MATERIAL TO PROCESS:

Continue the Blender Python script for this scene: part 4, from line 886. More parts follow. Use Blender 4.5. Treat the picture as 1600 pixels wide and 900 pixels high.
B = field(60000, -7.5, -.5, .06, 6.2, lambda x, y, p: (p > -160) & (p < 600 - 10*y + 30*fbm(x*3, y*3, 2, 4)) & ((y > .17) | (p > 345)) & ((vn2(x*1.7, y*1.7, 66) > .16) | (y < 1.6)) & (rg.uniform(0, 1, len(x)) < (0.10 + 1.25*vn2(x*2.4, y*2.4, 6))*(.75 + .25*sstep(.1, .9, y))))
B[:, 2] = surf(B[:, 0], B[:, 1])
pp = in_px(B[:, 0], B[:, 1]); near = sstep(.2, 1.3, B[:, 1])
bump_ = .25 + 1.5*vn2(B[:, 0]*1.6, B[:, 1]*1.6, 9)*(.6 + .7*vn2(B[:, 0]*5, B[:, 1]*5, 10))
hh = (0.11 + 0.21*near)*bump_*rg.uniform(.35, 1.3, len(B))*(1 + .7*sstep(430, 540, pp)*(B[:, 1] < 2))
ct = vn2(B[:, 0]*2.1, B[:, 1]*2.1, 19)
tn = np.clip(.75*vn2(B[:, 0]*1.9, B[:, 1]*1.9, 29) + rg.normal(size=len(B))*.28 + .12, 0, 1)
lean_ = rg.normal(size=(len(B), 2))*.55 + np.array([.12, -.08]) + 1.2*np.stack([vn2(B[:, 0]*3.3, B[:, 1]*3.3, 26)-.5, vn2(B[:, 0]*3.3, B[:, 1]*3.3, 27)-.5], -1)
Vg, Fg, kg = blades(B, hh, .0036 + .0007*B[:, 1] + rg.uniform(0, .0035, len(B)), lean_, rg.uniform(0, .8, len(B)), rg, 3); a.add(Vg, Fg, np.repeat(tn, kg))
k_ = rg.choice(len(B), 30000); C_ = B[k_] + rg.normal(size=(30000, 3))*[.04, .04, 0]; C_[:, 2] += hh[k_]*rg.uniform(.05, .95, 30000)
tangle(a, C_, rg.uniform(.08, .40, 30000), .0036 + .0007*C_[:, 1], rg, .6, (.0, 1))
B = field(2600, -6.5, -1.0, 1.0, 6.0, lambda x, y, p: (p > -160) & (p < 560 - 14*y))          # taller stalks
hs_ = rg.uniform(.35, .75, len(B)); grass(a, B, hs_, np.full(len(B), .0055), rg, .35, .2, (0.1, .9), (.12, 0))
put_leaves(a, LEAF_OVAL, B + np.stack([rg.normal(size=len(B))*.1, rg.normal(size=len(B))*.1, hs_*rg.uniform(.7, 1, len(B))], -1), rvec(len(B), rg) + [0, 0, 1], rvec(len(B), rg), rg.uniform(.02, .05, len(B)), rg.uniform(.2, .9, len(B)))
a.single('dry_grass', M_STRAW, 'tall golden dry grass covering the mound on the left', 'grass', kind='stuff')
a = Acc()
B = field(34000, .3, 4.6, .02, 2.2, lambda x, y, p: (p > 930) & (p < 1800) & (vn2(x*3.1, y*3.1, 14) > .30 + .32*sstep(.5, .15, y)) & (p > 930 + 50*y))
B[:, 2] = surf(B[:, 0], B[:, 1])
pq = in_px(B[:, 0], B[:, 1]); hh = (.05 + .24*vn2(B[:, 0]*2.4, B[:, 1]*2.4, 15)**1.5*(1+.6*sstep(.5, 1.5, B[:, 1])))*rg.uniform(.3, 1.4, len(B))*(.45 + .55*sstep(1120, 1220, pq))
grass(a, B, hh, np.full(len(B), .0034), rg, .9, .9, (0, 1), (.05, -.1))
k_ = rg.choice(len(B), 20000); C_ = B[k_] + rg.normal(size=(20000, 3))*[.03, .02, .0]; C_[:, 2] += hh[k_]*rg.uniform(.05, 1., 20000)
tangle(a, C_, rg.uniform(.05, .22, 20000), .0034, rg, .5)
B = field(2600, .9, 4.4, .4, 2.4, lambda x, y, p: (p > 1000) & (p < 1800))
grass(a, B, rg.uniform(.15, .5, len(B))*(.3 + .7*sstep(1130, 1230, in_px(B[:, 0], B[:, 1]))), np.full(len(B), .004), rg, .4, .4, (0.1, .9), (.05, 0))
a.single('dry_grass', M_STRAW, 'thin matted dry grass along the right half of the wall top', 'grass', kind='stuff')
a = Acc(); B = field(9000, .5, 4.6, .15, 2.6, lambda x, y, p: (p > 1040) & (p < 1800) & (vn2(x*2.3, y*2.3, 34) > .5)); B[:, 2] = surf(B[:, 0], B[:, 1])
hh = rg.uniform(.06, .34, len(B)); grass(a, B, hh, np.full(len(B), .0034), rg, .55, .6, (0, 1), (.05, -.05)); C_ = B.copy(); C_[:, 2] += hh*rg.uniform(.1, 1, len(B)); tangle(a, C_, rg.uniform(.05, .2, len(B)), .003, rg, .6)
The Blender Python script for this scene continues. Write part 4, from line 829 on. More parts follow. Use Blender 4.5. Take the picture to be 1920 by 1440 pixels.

WHAT THE TASK ASKS:
Return the entries above exactly, each one complete.

SOLUTION TO THIS PROBLEM:
Continue the Blender Python script for this scene: part 4, from line 886. More parts follow. Use Blender 4.5. Treat the picture as 1600 pixels wide and 900 pixels high.
B = field(60000, -7.5, -.5, .06, 6.2, lambda x, y, p: (p > -160) & (p < 600 - 10*y + 30*fbm(x*3, y*3, 2, 4)) & ((y > .17) | (p > 345)) & ((vn2(x*1.7, y*1.7, 66) > .16) | (y < 1.6)) & (rg.uniform(0, 1, len(x)) < (0.10 + 1.25*vn2(x*2.4, y*2.4, 6))*(.75 + .25*sstep(.1, .9, y))))
B[:, 2] = surf(B[:, 0], B[:, 1])
pp = in_px(B[:, 0], B[:, 1]); near = sstep(.2, 1.3, B[:, 1])
bump_ = .25 + 1.5*vn2(B[:, 0]*1.6, B[:, 1]*1.6, 9)*(.6 + .7*vn2(B[:, 0]*5, B[:, 1]*5, 10))
hh = (0.11 + 0.21*near)*bump_*rg.uniform(.35, 1.3, len(B))*(1 + .7*sstep(430, 540, pp)*(B[:, 1] < 2))
ct = vn2(B[:, 0]*2.1, B[:, 1]*2.1, 19)
tn = np.clip(.75*vn2(B[:, 0]*1.9, B[:, 1]*1.9, 29) + rg.normal(size=len(B))*.28 + .12, 0, 1)
lean_ = rg.normal(size=(len(B), 2))*.55 + np.array([.12, -.08]) + 1.2*np.stack([vn2(B[:, 0]*3.3, B[:, 1]*3.3, 26)-.5, vn2(B[:, 0]*3.3, B[:, 1]*3.3, 27)-.5], -1)
Vg, Fg, kg = blades(B, hh, .0036 + .0007*B[:, 1] + rg.uniform(0, .0035, len(B)), lean_, rg.uniform(0, .8, len(B)), rg, 3); a.add(Vg, Fg, np.repeat(tn, kg))
k_ = rg.choice(len(B), 30000); C_ = B[k_] + rg.normal(size=(30000, 3))*[.04, .04, 0]; C_[:, 2] += hh[k_]*rg.uniform(.05, .95, 30000)
tangle(a, C_, rg.uniform(.08, .40, 30000), .0036 + .0007*C_[:, 1], rg, .6, (.0, 1))
B = field(2600, -6.5, -1.0, 1.0, 6.0, lambda x, y, p: (p > -160) & (p < 560 - 14*y))          # taller stalks
hs_ = rg.uniform(.35, .75, len(B)); grass(a, B, hs_, np.full(len(B), .0055), rg, .35, .2, (0.1, .9), (.12, 0))
put_leaves(a, LEAF_OVAL, B + np.stack([rg.normal(size=len(B))*.1, rg.normal(size=len(B))*.1, hs_*rg.uniform(.7, 1, len(B))], -1), rvec(len(B), rg) + [0, 0, 1], rvec(len(B), rg), rg.uniform(.02, .05, len(B)), rg.uniform(.2, .9, len(B)))
a.single('dry_grass', M_STRAW, 'tall golden dry grass covering the mound on the left', 'grass', kind='stuff')
a = Acc()
B = field(34000, .3, 4.6, .02, 2.2, lambda x, y, p: (p > 930) & (p < 1800) & (vn2(x*3.1, y*3.1, 14) > .30 + .32*sstep(.5, .15, y)) & (p > 930 + 50*y))
B[:, 2] = surf(B[:, 0], B[:, 1])
pq = in_px(B[:, 0], B[:, 1]); hh = (.05 + .24*vn2(B[:, 0]*2.4, B[:, 1]*2.4, 15)**1.5*(1+.6*sstep(.5, 1.5, B[:, 1])))*rg.uniform(.3, 1.4, len(B))*(.45 + .55*sstep(1120, 1220, pq))
grass(a, B, hh, np.full(len(B), .0034), rg, .9, .9, (0, 1), (.05, -.1))
k_ = rg.choice(len(B), 20000); C_ = B[k_] + rg.normal(size=(20000, 3))*[.03, .02, .0]; C_[:, 2] += hh[k_]*rg.uniform(.05, 1., 20000)
tangle(a, C_, rg.uniform(.05, .22, 20000), .0034, rg, .5)
B = field(2600, .9, 4.4, .4, 2.4, lambda x, y, p: (p > 1000) & (p < 1800))
grass(a, B, rg.uniform(.15, .5, len(B))*(.3 + .7*sstep(1130, 1230, in_px(B[:, 0], B[:, 1]))), np.full(len(B), .004), rg, .4, .4, (0.1, .9), (.05, 0))
a.single('dry_grass', M_STRAW, 'thin matted dry grass along the right half of the wall top', 'grass', kind='stuff')
a = Acc(); B = field(9000, .5, 4.6, .15, 2.6, lambda x, y, p: (p > 1040) & (p < 1800) & (vn2(x*2.3, y*2.3, 34) > .5)); B[:, 2] = surf(B[:, 0], B[:, 1])
hh = rg.uniform(.06, .34, len(B)); grass(a, B, hh, np.full(len(B), .0034), rg, .55, .6, (0, 1), (.05, -.05)); C_ = B.copy(); C_[:, 2] += hh*rg.uniform(.1, 1, len(B)); tangle(a, C_, rg.uniform(.05, .2, len(B)), .003, rg, .6)
The Blender Python script for this scene continues. Write part 4, from line 829 on. More parts follow. Use Blender 4.5. Take the picture to be 1920 by 1440 pixels.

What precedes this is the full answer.